TASK REQUIREMENTS
Below you will find a set of lines. Repeat them all exactly.

---

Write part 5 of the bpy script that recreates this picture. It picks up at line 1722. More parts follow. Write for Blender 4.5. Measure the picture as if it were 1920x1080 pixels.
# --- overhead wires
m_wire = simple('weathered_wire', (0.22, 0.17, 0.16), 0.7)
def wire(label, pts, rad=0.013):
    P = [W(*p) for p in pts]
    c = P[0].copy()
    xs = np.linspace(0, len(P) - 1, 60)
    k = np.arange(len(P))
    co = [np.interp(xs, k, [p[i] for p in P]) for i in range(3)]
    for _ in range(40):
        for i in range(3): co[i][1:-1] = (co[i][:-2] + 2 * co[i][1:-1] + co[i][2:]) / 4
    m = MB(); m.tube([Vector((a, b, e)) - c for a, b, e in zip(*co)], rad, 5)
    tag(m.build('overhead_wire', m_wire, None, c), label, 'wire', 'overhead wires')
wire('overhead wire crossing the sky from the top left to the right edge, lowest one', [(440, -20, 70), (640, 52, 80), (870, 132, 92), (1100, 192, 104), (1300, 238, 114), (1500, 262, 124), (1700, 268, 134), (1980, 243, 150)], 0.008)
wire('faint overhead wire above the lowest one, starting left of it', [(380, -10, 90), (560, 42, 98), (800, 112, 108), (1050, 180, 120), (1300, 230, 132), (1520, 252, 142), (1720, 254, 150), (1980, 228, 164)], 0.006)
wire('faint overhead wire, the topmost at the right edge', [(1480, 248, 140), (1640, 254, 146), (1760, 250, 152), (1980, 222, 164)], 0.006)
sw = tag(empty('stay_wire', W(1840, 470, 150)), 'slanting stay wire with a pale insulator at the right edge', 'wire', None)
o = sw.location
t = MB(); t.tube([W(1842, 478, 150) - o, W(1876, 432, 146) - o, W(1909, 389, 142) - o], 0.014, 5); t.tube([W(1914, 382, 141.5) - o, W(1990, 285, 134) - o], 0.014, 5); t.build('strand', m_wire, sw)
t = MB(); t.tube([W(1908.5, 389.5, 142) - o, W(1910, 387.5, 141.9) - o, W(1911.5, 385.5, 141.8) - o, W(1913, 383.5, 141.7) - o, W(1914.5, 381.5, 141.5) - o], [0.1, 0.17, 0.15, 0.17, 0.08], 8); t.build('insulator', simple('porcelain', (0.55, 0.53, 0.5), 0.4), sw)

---

SOLUTION FOR THIS TASK
Write part 5 of the bpy script that recreates this picture. It picks up at line 1722. More parts follow. Write for Blender 4.5. Measure the picture as if it were 1920x1080 pixels.
# --- overhead wires
m_wire = simple('weathered_wire', (0.22, 0.17, 0.16), 0.7)
def wire(label, pts, rad=0.013):
    P = [W(*p) for p in pts]
    c = P[0].copy()
    xs = np.linspace(0, len(P) - 1, 60)
    k = np.arange(len(P))
    co = [np.interp(xs, k, [p[i] for p in P]) for i in range(3)]
    for _ in range(40):
        for i in range(3): co[i][1:-1] = (co[i][:-2] + 2 * co[i][1:-1] + co[i][2:]) / 4
    m = MB(); m.tube([Vector((a, b, e)) - c for a, b, e in zip(*co)], rad, 5)
    tag(m.build('overhead_wire', m_wire, None, c), label, 'wire', 'overhead wires')
wire('overhead wire crossing the sky from the top left to the right edge, lowest one', [(440, -20, 70), (640, 52, 80), (870, 132, 92), (1100, 192, 104), (1300, 238, 114), (1500, 262, 124), (1700, 268, 134), (1980, 243, 150)], 0.008)
wire('faint overhead wire above the lowest one, starting left of it', [(380, -10, 90), (560, 42, 98), (800, 112, 108), (1050, 180, 120), (1300, 230, 132), (1520, 252, 142), (1720, 254, 150), (1980, 228, 164)], 0.006)
wire('faint overhead wire, the topmost at the right edge', [(1480, 248, 140), (1640, 254, 146), (1760, 250, 152), (1980, 222, 164)], 0.006)
sw = tag(empty('stay_wire', W(1840, 470, 150)), 'slanting stay wire with a pale insulator at the right edge', 'wire', None)
o = sw.location
t = MB(); t.tube([W(1842, 478, 150) - o, W(1876, 432, 146) - o, W(1909, 389, 142) - o], 0.014, 5); t.tube([W(1914, 382, 141.5) - o, W(1990, 285, 134) - o], 0.014, 5); t.build('strand', m_wire, sw)
t = MB(); t.tube([W(1908.5, 389.5, 142) - o, W(1910, 387.5, 141.9) - o, W(1911.5, 385.5, 141.8) - o, W(1913, 383.5, 141.7) - o, W(1914.5, 381.5, 141.5) - o], [0.1, 0.17, 0.15, 0.17, 0.08], 8); t.build('insulator', simple('porcelain', (0.55, 0.53, 0.5), 0.4), sw)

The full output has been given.